Great directors are often defined by the genre in which they are particularly adept. Yet Norman Jewison has never chosen to settle down comfortably into any one cinematic circle. With a curator’s eye he chose some two-dozen films to helm over the last fifty years. Set in turn of the century Russian shtetls, futuristic dystopias and everywhere in between, told in song, dance, and even in silence, they have left their mark on the lexicon of modern cinema. His communion with both actor and editor make him a filmmaker who inspires us and one we aspire to be like. And for his contributions to the art of film, American Cinema Editors (ACE) honors Norman Jewison with the 2008 Golden Eddie.

Born and raised in Toronto, his earliest ambitions were to be an actor. Making his stage debut at the age of five, he aspired to stand before the camera long before he imagined himself behind one. Jewison’s ability to capture so much from a performer must come in part from his own knowledge of the craft. Twelve of these collaborations led to Oscar nominations, for actors Alan Arkin, Rod Steiger, Topol, Leonard Frey, Al Pacino, Adolph Caesar, Anne Bancroft, Meg Tilly, Cher, Vincent Gardenia, Olympia Dukakis and Denzel Washington. Steiger, Cher and Dukakis took home the awards.

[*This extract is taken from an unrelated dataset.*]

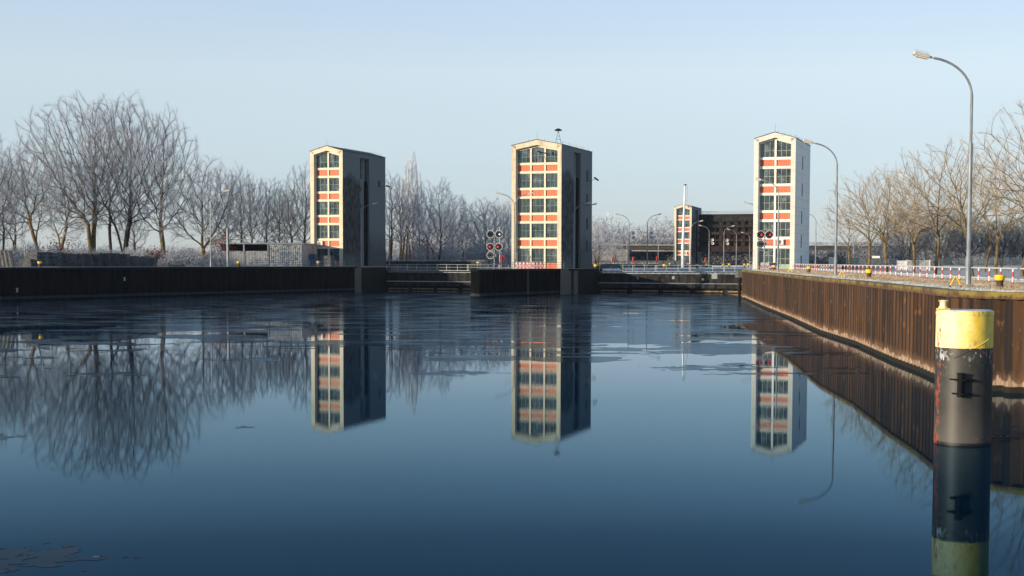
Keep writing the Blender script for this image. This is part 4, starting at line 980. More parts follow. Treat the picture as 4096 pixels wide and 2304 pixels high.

At Victoria College he wrote, directed and acted in university productions as well as in local theatre. Post-graduate he found work in London, England writing for children’s television and finding small acting roles on the British Broadcasting Company (BBC). Finding himself out of work, he returned home in 1951 to become a production trainee at the burgeoning Canada Broadcasting Company (CBC). When the CBC premiered on television in 1952, Jewison was on staff as an assistant director. Over the next seven years he wrote, produced and directed variety shows, musical reviews, special programming and dramas for the company. Owned by the Crown Corporation, he found artistic freedom unseen in most network television. In 1958, New York came calling. Jewison was now a leading director at the CBC and his musical specials caught the eye of the William Morris Agency. He arrived at CBS and began directing musical-variety programming including Your Hit Parade, and The Andy Williams Show. He directed Danny Kaye’s first television special with guest Louis Armstrong, The Broadway of Lerner and Loewe, and The Judy Garland Show. In 1959, he directed Harry Belafonte in “Tonight with Belafonte” for The Revlon Revue. It was the first time in American history that an African American took center stage with a primetime special. Jewison once said, “It was the first time a black entertainer had his own special. After the first half-hour, stations all over the South were cutting off the show.”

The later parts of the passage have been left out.